Le DIP et les mots écorchés
En élève très appliqué, le Département de l'Instruction publique (DIP) rédige des circulaires en indiquant à l'aide d'un procédé typographique, notamment de tirets, le féminin et le masculin des noms (et également le pluriel).
Le courrier, ainsi libellé, prend une étrange allure, avec des mots écorchés et même charcutés, comme dans l'exemple ci-dessous :
« Si un-e-des enseignant-e-s expérimenté-e-s et un-e-des chargé-e-s d'enseignement ou un-e-des suppléant-e-s désirent former un-e équipe, il-elle-s doit-vent informer un-une-des directeur-s-trice-s auquel-à-laquelle-auxquel-les-s il-elle- est-sont rattaché-e-s. Toutefois, seul-e-s le-la-les enseignant-e-s concerné-e-s et qui en fera-ont la demande auprès de son-sa-leur directeur-trice-s attitré-e-s pourra-ront bénéficier de cette disposition. Le-la-les enseignant-e-s qui utilise-ent ce mode de fonctionnement est-sont tenu-e-s d'en informer le-la-les responsable-s légal-e-aux de ses-leurs élèves et d'aviser son-sa remplaçant-e » :
Si en lisant ce texte aucun agacement ne vous a saisi, vous pouvez abandonner ici la lecture de ce papier qui ne vous concerne pas.

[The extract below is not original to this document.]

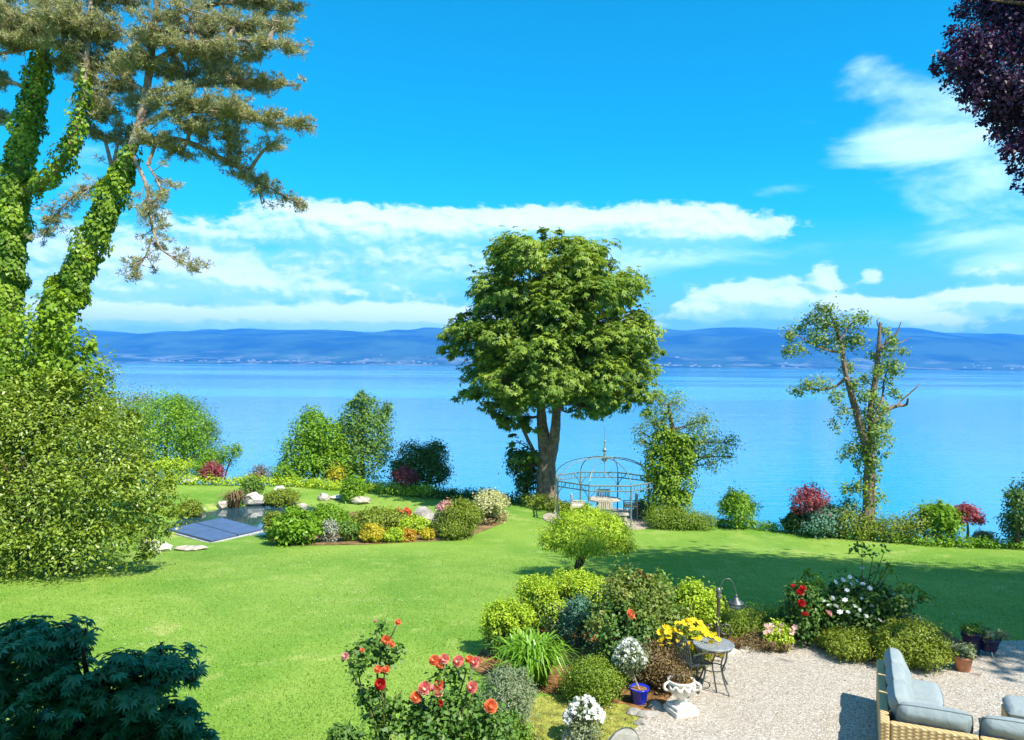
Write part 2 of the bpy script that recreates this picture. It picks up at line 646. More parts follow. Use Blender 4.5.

Pour les autres, je continue. Bon, j'ai peut-être un peu exagéré le trait, mais à peine, car l'exemple donné ci-dessus est bien tiré d'un courrier reçu, il y a peut-être deux ans, dans les écoles primaires genevoises.
Si, j'ai choisi cet exemple, c'est qu'il est illustratif d'un traitement de la langue, très pratiqué dans notre canton (et je crois également dans le canton de Vaud), non seulement au sein du département de l'instruction publique, mais également dans d'autres départements.
En effet, il semble qu'on confonde, à Genève, la fonction et le sexe ou bien qu'il existe une volonté d'instrumentaliser la langue, pour instrumentaliser l'humain...
Toutefois, cette maltraitance de la langue est d'autant plus problématique lorsqu'elle est pratiquée dans le monde scolaire et par ses dirigeants. En effet, l'école, lieu de formation de la jeunesse, ne devrait-elle pas se montrer extrêmement respectueuse envers notre belle langue française ?
Car, l'école, tout particulièrement, devrait être un bastion de résistance, le lieu où l'on apprend que bien penser, c'est, avant tout, avoir une attention toute particulière au langage, avoir le souci du terme exact et précis afin d'augmenter notre compréhension du monde.
A dire vrai, les mots ne sont pas que de simples objets utilitaires que l'on peut modeler à sa convenance ou pour satisfaire une idéologie. Ils impriment un rapport à soi-même et aux autres. La tyrannie ne commence-t-elle pas toujours par la dépossession du langage ? N'enlève-t-on pas d'abord la chair des mots, pour écorcher l'humain ou pour avoir, au bout de la mire, le contrôle des comportements ?
La vigilance ne devrait pas se relâcher. Mais, à cet égard, la diffusion par voie informatique du courrier n'aide pas. Car, sous forme de papier, un courrier, avec une langue si charcutée, ne peut que nous tomber littéralement des mains. Impossible de poursuivre la lecture ! Tandis qu'avec l'informatique (qui permet une augmentation exponentielle d'envois), submergé par tant de missives, l'œil se fait distrait. D'ailleurs, on ne lit pas un écran, mais on le parcourt des yeux.
Bref, si l'écran nous permet d'économiser notre adrénaline, il endort aussi peut-être quelques principes de civilisation et de liberté.